◆ PROBLEM ◆
The lines beneath this instruction, from the first through the one containing "S.camera = co", must be transcribed exactly; no other line belongs in the output.

◆ PROVIDED MATERIAL ◆
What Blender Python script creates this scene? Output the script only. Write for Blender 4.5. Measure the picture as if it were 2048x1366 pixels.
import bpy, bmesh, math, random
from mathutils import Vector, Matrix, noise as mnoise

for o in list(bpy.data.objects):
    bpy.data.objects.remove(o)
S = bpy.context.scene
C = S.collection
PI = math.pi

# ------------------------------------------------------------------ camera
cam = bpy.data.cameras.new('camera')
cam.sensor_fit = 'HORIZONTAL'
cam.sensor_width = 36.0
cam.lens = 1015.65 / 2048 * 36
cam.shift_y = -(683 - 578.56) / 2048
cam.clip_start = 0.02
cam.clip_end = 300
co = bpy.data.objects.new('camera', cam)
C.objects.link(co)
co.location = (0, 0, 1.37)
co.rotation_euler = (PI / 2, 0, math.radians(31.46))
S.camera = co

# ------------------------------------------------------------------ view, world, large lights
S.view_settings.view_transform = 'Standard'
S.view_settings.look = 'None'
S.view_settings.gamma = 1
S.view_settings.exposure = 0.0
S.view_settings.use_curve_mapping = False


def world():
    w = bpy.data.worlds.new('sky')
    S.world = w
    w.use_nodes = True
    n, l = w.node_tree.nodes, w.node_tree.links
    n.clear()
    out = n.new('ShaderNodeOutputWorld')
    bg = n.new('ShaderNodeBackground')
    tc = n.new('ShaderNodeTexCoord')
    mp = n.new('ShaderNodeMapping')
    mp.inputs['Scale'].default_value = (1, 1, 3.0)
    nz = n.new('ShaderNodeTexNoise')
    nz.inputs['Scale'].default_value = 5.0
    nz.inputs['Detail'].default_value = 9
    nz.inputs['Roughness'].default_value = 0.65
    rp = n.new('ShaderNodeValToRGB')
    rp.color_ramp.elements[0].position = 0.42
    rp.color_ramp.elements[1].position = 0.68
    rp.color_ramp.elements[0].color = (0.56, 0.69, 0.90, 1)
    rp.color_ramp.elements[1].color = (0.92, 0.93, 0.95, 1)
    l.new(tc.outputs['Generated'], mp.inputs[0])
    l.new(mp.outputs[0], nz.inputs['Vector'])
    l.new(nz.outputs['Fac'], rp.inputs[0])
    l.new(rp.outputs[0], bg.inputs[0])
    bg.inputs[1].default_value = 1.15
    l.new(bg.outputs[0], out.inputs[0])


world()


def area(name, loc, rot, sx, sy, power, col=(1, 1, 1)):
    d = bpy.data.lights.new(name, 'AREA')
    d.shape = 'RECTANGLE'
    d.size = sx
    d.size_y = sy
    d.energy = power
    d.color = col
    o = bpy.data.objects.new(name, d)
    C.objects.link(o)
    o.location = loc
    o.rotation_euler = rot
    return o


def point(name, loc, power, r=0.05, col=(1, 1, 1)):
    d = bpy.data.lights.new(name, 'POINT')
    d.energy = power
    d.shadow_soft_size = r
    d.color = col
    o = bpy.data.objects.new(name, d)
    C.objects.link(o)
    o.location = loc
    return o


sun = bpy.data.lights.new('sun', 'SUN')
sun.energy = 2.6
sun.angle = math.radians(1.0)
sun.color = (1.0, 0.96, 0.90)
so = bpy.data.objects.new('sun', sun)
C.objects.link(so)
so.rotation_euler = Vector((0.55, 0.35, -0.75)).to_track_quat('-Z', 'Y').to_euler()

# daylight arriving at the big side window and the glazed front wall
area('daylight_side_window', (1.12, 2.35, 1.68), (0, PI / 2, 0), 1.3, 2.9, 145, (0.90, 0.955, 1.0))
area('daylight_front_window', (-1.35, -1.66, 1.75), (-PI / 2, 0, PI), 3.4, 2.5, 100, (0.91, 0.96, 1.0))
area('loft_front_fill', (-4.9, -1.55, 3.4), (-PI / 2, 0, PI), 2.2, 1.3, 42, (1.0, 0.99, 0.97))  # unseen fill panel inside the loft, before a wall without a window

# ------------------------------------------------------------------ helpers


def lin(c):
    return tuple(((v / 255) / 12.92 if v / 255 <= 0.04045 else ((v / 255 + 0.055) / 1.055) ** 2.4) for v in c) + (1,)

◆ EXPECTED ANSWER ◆
What Blender Python script creates this scene? Output the script only. Write for Blender 4.5. Measure the picture as if it were 2048x1366 pixels.
import bpy, bmesh, math, random
from mathutils import Vector, Matrix, noise as mnoise

for o in list(bpy.data.objects):
    bpy.data.objects.remove(o)
S = bpy.context.scene
C = S.collection
PI = math.pi

# ------------------------------------------------------------------ camera
cam = bpy.data.cameras.new('camera')
cam.sensor_fit = 'HORIZONTAL'
cam.sensor_width = 36.0
cam.lens = 1015.65 / 2048 * 36
cam.shift_y = -(683 - 578.56) / 2048
cam.clip_start = 0.02
cam.clip_end = 300
co = bpy.data.objects.new('camera', cam)
C.objects.link(co)
co.location = (0, 0, 1.37)
co.rotation_euler = (PI / 2, 0, math.radians(31.46))
S.camera = co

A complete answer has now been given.